QUESTION 6 Given the arithmetic series: \( -7-3+1+\cdots+173 \) 6.1 How many terms are there in the series? 6.2 Calculate the sum of the series. Write the series in sigma notation.

To find the number of terms in the series, we recognize that this is an arithmetic series (sequence), with the first term \( a = -7 \) and a common difference \( d = 4 \) (since \(-3 - (-7) = 4\)).
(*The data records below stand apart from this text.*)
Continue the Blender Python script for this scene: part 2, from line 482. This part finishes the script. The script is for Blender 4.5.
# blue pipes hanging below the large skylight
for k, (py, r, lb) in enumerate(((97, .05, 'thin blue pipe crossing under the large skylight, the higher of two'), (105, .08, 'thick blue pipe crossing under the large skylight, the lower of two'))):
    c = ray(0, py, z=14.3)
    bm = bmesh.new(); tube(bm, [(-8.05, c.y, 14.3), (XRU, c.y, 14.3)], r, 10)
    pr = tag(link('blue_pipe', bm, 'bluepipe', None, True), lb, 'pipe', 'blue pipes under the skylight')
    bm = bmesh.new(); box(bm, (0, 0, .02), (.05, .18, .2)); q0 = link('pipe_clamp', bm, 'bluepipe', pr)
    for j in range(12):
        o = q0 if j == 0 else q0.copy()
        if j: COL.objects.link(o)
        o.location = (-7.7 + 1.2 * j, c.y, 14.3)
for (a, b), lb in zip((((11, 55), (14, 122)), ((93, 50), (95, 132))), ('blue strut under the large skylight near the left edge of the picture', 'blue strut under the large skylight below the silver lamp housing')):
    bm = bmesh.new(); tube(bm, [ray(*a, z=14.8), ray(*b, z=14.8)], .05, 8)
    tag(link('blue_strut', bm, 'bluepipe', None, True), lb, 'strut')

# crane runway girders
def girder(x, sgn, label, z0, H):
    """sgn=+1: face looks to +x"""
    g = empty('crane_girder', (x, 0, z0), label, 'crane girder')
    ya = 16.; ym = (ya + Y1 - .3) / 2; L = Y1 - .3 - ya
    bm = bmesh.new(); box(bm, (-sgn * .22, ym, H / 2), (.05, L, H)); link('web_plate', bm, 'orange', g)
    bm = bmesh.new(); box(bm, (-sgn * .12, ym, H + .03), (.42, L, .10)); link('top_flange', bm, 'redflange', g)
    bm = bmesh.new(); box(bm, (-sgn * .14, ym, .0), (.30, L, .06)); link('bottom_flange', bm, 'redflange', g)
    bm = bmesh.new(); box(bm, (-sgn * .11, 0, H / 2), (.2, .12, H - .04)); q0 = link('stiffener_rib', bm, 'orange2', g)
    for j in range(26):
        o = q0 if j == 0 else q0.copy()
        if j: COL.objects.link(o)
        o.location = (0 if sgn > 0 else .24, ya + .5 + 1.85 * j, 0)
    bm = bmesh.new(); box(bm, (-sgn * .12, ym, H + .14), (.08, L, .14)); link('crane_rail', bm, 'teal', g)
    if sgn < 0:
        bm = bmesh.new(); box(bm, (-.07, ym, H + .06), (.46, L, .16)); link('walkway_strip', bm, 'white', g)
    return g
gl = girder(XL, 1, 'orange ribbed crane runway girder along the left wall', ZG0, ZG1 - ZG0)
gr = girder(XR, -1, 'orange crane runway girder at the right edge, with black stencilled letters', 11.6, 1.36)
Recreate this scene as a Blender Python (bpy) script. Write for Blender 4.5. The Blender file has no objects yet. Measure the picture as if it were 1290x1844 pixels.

To find the number of terms \( n \) that leads to the last term \( 173 \), we use the formula for the \( n \)-th term of an arithmetic sequence: \[ a_n = a + (n - 1)d \] Setting \( a_n = 173 \): \[ 173 = -7 + (n - 1) \cdot 4 \] Solving for \( n \): \[ 173 + 7 = (n - 1) \cdot 4 \] \[ 180 = (n - 1) \cdot 4 \] \[ n - 1 = \frac{180}{4} = 45 \] \[ n = 45 + 1 = 46 \] So, there are **46 terms** in the series. Next, to calculate the sum \( S_n \) of the series, we use the formula for the sum of an arithmetic series: \[ S_n = \frac{n}{2} (a + a_n) \] Substituting \( n = 46 \), \( a = -7 \), and \( a_n = 173 \): \[ S_{46} = \frac{46}{2} (-7 + 173) \] \[ S_{46} = 23 \cdot 166 = 3818 \] Thus, the **sum of the series is 3818**. Finally, the series in sigma notation can be expressed as: \[ \sum_{k=0}^{45} (-7 + 4k) \]